Terminou a campanha continental como artilheiro [com três gols] e melhor em campo na final vencida sobre o Peru. Décadas após a Lei Pelé ter entrado em vigência, a sua transferência para um clube europeu já é tida como certa. Mas desta vez o Tricolor Gaúcho se armou dentro do possível: apesar de ter apenas 50% dos direitos econômicos do ponta, no ano passado renovou seu contrato até 2022. A multa rescisória está na casa de 80 milhões de euros, mas o Grêmio aceitaria ofertas a partir de 40 milhões [a sua parte no acordo], o que já tornaria Cebolinha a venda mais cara de toda a história gremista.
Gestão atual é exemplo
Getty Images Arthur deixou o Grêmio como ídolo... e por uma bela grana! (Foto: Getty Images)
Hoje, a maior venda do clube foi Arthur.
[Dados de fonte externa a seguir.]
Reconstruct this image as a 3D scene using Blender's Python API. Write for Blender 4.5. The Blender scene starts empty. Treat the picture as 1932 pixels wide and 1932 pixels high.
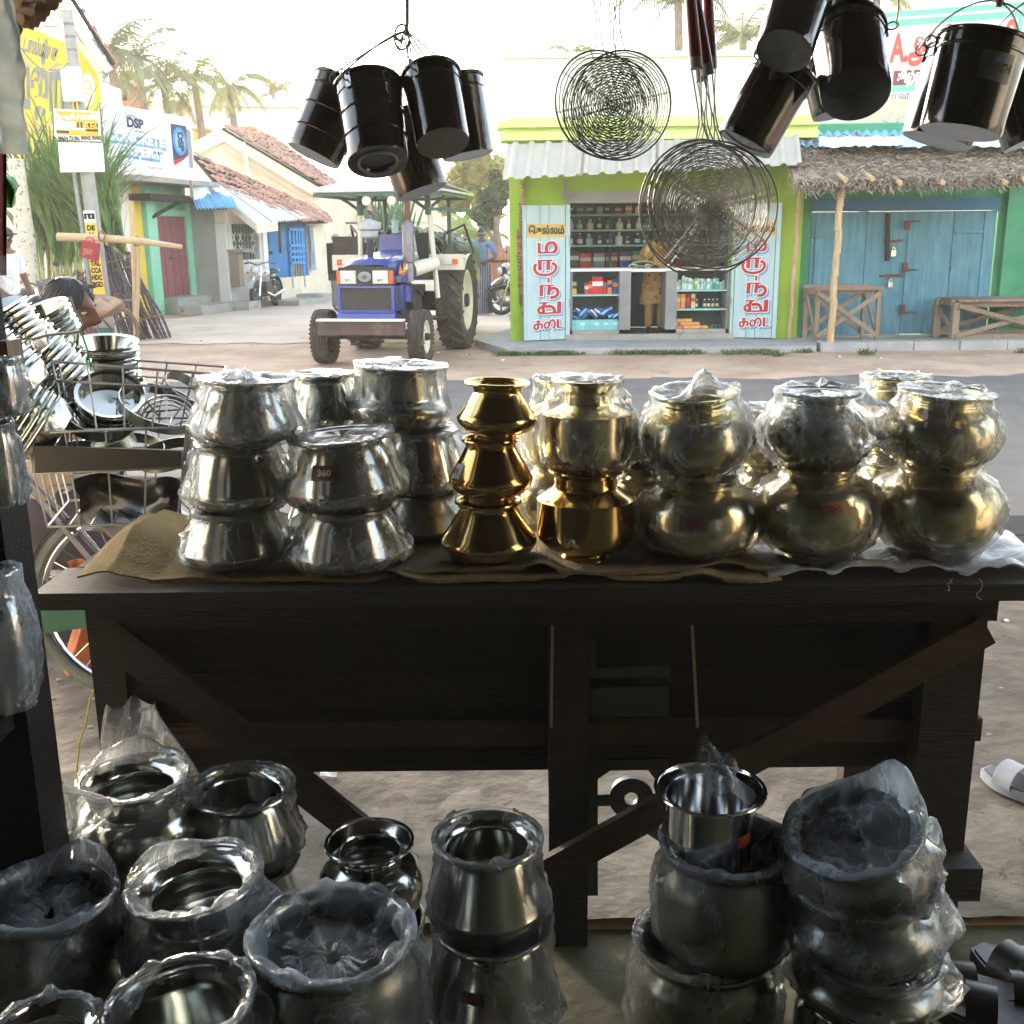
import bpy, math, random
from mathutils import Vector, Matrix, noise
random.seed(7)
S = bpy.context.scene
COL = S.collection
R = math.radians
PI = math.pi
V = Vector

# ------------------------------------------------------------------ camera
FOC = 2029.0          # focal length, in 1932ths of the picture width
PITCH = R(14.3)       # camera looks down
ROLL = 0.010
CAM = V((0.0, 0.0, 1.5))
FWD = V((0, math.cos(PITCH), -math.sin(PITCH)))
UP0 = V((0, math.sin(PITCH), math.cos(PITCH)))
RT0 = V((1, 0, 0))
_c, _s = math.cos(ROLL), math.sin(ROLL)
RIGHT = RT0 * _c - UP0 * _s
UP = UP0 * _c + RT0 * _s
cd = bpy.data.cameras.new('camera')
cd.sensor_width = 36.0
cd.lens = 36.0 * FOC / 1932.0
cd.clip_start = 0.05
cd.clip_end = 900.0
cam = bpy.data.objects.new('camera', cd)
m = Matrix.Identity(4)
for i in range(3):
    m[i][0] = RIGHT[i]; m[i][1] = UP[i]; m[i][2] = -FWD[i]; m[i][3] = CAM[i]
cam.matrix_world = m
COL.objects.link(cam)
S.camera = cam

# ------------------------------------------------------------------ world, sun, exposure
SUN_EL, SUN_AZ = R(13.0), R(-32.0)   # low hazy sun ahead and to the left, above the picture
w = bpy.data.worlds.new('World'); S.world = w; w.use_nodes = True
nt = w.node_tree
sky = nt.nodes.new('ShaderNodeTexSky'); sky.sky_type = 'NISHITA'; sky.sun_disc = False
sky.sun_elevation = SUN_EL; sky.sun_rotation = SUN_AZ
sky.air_density = 1.0; sky.dust_density = 1.6; sky.ozone_density = 0.6
hsv = nt.nodes.new('ShaderNodeHueSaturation'); hsv.inputs['Saturation'].default_value = 0.64   # hazy white sky
nt.links.new(sky.outputs[0], hsv.inputs['Color']); nt.links.new(hsv.outputs[0], nt.nodes['Background'].inputs[0])
nt.nodes['Background'].inputs[1].default_value = 0.15
sl = bpy.data.lights.new('sun', 'SUN'); sl.energy = 1.3; sl.angle = R(11); sl.color = (1.0, 0.85, 0.68)
sun = bpy.data.objects.new('sun', sl); COL.objects.link(sun)
sd = V((math.sin(SUN_AZ) * math.cos(SUN_EL), math.cos(SUN_AZ) * math.cos(SUN_EL), math.sin(SUN_EL)))
sun.rotation_euler = sd.to_track_quat('Z', 'Y').to_euler()
sun.location = sd * 60
S.view_settings.view_transform = 'Standard'
S.view_settings.look = 'None'
S.view_settings.exposure = 2.9
S.view_settings.gamma = 1.0
S.view_settings.use_curve_mapping = False
cy = S.cycles
cy.max_bounces = 10; cy.diffuse_bounces = 4; cy.glossy_bounces = 5; cy.transmission_bounces = 4
cy.transparent_max_bounces = 24
cy.use_denoising = True
cy.sample_clamp_indirect = 6.0
cy.caustics_reflective = False; cy.caustics_refractive = False

# ------------------------------------------------------------------ photograph measurements -> world points
def ray(u, v):
    du, dv = u - 966.0, v - 966.0
    a, b = du * _c - dv * _s, du * _s + dv * _c
    return FWD + RT0 * (a / FOC) - UP0 * (b / FOC)
def at(u, v, Y):
    d = ray(u, v); return CAM + d * (Y / d.y)
def gz(u, v, z=0.0):
    d = ray(u, v); return CAM + d * ((z - CAM.z) / d.z)
def atx(u, v, X):
    d = ray(u, v); return CAM + d * (X / d.x)
def px(n, p):
    return n / FOC * (p - CAM).dot(FWD)

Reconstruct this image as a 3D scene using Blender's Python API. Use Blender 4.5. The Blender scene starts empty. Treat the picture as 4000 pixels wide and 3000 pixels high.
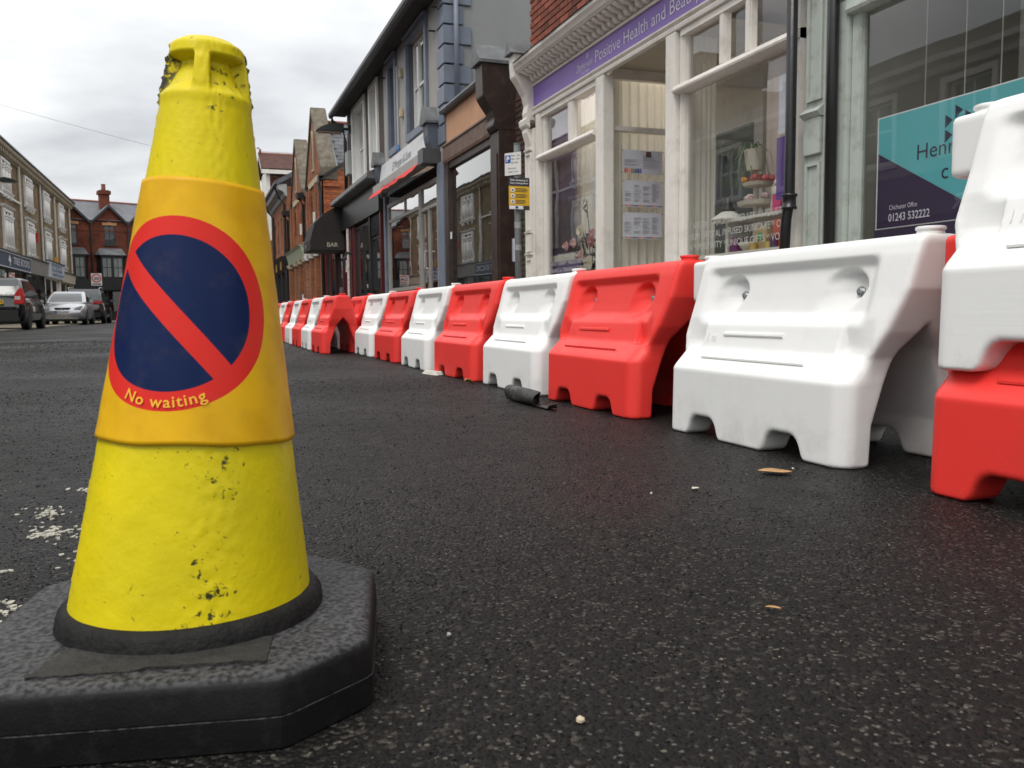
import bpy, bmesh, math, random
import numpy as np
from mathutils import Vector, Matrix

random.seed(7); rng = np.random.default_rng(7)
scene = bpy.context.scene
COL = scene.collection
R = math.radians

# ---------------------------------------------------------------- camera
cam_d = bpy.data.cameras.new('camera'); cam = bpy.data.objects.new('camera', cam_d); COL.objects.link(cam)
YAW, PITCH, ROLL, CAM_H = R(20.15), R(4.85), R(0.57), 0.376
fw = Vector((math.sin(YAW)*math.cos(PITCH), math.cos(YAW)*math.cos(PITCH), -math.sin(PITCH)))
rt = Vector((math.cos(YAW), -math.sin(YAW), 0)); up = rt.cross(fw)
r2_ = rt*math.cos(ROLL) - up*math.sin(ROLL); u2_ = rt*math.sin(ROLL) + up*math.cos(ROLL)
m3 = Matrix((r2_, u2_, -fw)).transposed()
cam.matrix_world = Matrix.Translation((0, 0, CAM_H)) @ m3.to_4x4()
cam_d.sensor_width = 36; cam_d.lens = 36*3325/4000; cam_d.clip_start = .02; cam_d.clip_end = 3000
cam_d.dof.use_dof = True; cam_d.dof.focus_distance = 1.9; cam_d.dof.aperture_fstop = 15
scene.camera = cam

# ---------------------------------------------------------------- sky and sun
SUN_EL, SUN_AZ = R(58), R(230)      # azimuth clockwise from +Y
w = bpy.data.worlds.new('World'); scene.world = w; w.use_nodes = True
nt = w.node_tree; nt.nodes.clear()
def N(tree, typ, **kw):
    n = tree.nodes.new(typ)
    for k, v in kw.items():
        if k.startswith('i_'): n.inputs[k[2:].replace('_', ' ')].default_value = v
        else: setattr(n, k, v)
    return n
out = N(nt, 'ShaderNodeOutputWorld'); bg = N(nt, 'ShaderNodeBackground')
sky = N(nt, 'ShaderNodeTexSky', sky_type='NISHITA', sun_disc=False, sun_elevation=SUN_EL, sun_rotation=SUN_AZ)
tc = N(nt, 'ShaderNodeTexCoord')
sep = N(nt, 'ShaderNodeSeparateXYZ'); nt.links.new(tc.outputs['Generated'], sep.inputs[0])
zz = N(nt, 'ShaderNodeMath', operation='ABSOLUTE'); nt.links.new(sep.outputs[2], zz.inputs[0])
za = N(nt, 'ShaderNodeMath', operation='ADD'); nt.links.new(zz.outputs[0], za.inputs[0]); za.inputs[1].default_value = .22
dv = N(nt, 'ShaderNodeVectorMath', operation='DIVIDE'); nt.links.new(tc.outputs['Generated'], dv.inputs[0])
cb = N(nt, 'ShaderNodeCombineXYZ'); [nt.links.new(za.outputs[0], cb.inputs[i]) for i in range(3)]
nt.links.new(cb.outputs[0], dv.inputs[1])
n1 = N(nt, 'ShaderNodeTexNoise'); n1.inputs['Scale'].default_value = 1.15; n1.inputs['Detail'].default_value = 7; n1.inputs['Roughness'].default_value = .52; n1.inputs['Distortion'].default_value = .25
nt.links.new(dv.outputs[0], n1.inputs['Vector'])
cr = N(nt, 'ShaderNodeValToRGB'); e = cr.color_ramp.elements
e[0].position = .33; e[0].color = (.49, .505, .52, 1); e[1].position = .66; e[1].color = (.99, .99, .985, 1)
k = cr.color_ramp.elements.new(.47); k.color = (.70, .71, .72, 1)
nt.links.new(n1.outputs['Fac'], cr.inputs[0])
sc_ = N(nt, 'ShaderNodeVectorMath', operation='SCALE'); sc_.inputs['Scale'].default_value = .10
nt.links.new(sky.outputs[0], sc_.inputs[0])
mx = N(nt, 'ShaderNodeMixRGB'); mx.inputs[0].default_value = .93
nt.links.new(sc_.outputs[0], mx.inputs[1]); nt.links.new(cr.outputs[0], mx.inputs[2])
gr_ = N(nt, 'ShaderNodeMath', operation='MULTIPLY_ADD'); nt.links.new(zz.outputs[0], gr_.inputs[0]); gr_.inputs[1].default_value = .75; gr_.inputs[2].default_value = .82   # an overcast sky is brightest overhead
nt.links.new(gr_.outputs[0], bg.inputs[1])
nt.links.new(mx.outputs[0], bg.inputs[0])
nt.links.new(bg.outputs[0], out.inputs[0])

sun_d = bpy.data.lights.new('sun', 'SUN'); sun = bpy.data.objects.new('sun', sun_d); COL.objects.link(sun)
sun_d.energy = 1.5; sun_d.angle = R(30); sun_d.color = (1, .96, .90)
sd = Vector((math.sin(SUN_AZ)*math.cos(SUN_EL), math.cos(SUN_AZ)*math.cos(SUN_EL), math.sin(SUN_EL)))
sun.rotation_euler = sd.to_track_quat('Z', 'Y').to_euler()

vs = scene.view_settings; vs.view_transform = 'Standard'; vs.look = 'None'; vs.exposure = 0.48; vs.gamma = 1; vs.use_curve_mapping = False
scene.cycles.max_bounces = 8; scene.cycles.transparent_max_bounces = 16
scene.cycles.use_denoising = True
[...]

O meio-campista, também campeão da Copa América neste ano, deixou Porto Alegre por 31 milhões de euros para vestir a camisa do Barcelona. Uma negociação que também explica o quanto a administração encabeçada por Romildo Bolzan, que entrou no clube em 2015, tornou o Grêmio um exemplo de sustentabilidade econômica: e as vendas, cada vez mais planejada o possível, fazem parte disso.
Se quando Ronaldinho deixou o Grêmio, em 2001, o sentimento era de raiva, a situação com Everton Cebolinha é oposta. Enquanto ainda espera uma proposta, o jogador se coloca à disposição para seguir defendendo as cores de sua equipe e o clima é de uma despedida cheia de amor: na última quarta-feira (10) a maioria dos torcedores que foram à Arena no empate por 1 a 1 com o Bahia, pelas quartas de final da Copa do Brasil, chegaram lá na expectativa de verem o último jogo do ídolo no Brasil. Ainda não parece ser o caso, mas de qualquer forma os últimos momentos de Cebolinha em nosso futebol também demonstram como o seu clube aprendeu a lidar com a realidade.